Other parishes have followed suit.
Rother served at parishes in the Tulsa Diocese for several years and some of them have chosen to honor him by naming a building or another space after him.
A conference room at Christ the King Catholic Church in Tulsa is named after Rother.
Also, St. Benedict Catholic Church in Broken Arrow named the parish’s education center after the priest.
The Rev. Joe Townsend, St. Benedict’s pastor, said the parish thought that the building honor and a painting of the priest created by Broken Arrow artist Patricia King was a great way to recognize Rother’s life and ministry.
He said church members also have found other ways to pay homage to the priest who has inspired them. He said the church has held a Father Stanley Rother Sainthood Walk in the last three years, that starts at his family home in Okarche and ends at what had been his grave site in that city. Townsend said participants would stop several times along the walk to pray for Rother’s canonization.

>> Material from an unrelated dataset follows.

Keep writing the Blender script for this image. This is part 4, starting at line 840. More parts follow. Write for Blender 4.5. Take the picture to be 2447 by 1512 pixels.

In May, the Archdiocese of Oklahoma City moved Rother’s remains from the Okarche cemetery to an Oklahoma City cemetery.
Townsend said the walk usually is conducted in October, but it will not be held this year because of Rother’s
September beatification ceremony in Oklahoma City.
“We’ve had as many as 300 people for the walk,” he said.
“I preach about it every year around the anniversary of his death, his martyrdom. We wanted all of our parishioners, especially those who didn’t grow up with him, to know about him and we wanted to keep his memory alive to the Catholic Church in Oklahoma.”
Meanwhile, the Spanish language and cultural institute at St. Joseph’s Catholic Church, 421 E Acres in Norman, was renamed the Father Stanley Rother Hispanic Cultural Institute in 2010. The institute offers Spanish language and cultural studies classes for community members.
The institute’s founder, Maria de Jesus Ruiz, University of Oklahoma professor emeritus of Spanish, said then-Oklahoma City Archbishop Eusebius Beltran visited the institute and discussed Rother’s ministry.
She said she and other institute leaders were struck by Rother’s willingness to learn the Spanish language and become immersed in the culture of his Guatemalan parishioners. Rother, who had trouble learning Latin, not only learned how to speak Spanish but eventually translated the Bible into the native language of his parishioners.
“He built bridges between cultures. He exemplified the love and respect for other cultures and languages which our Catholic faith calls us to have,” Ruiz said of Rother.
“We were so inspired that all of us said we should renamed the institute after this man.”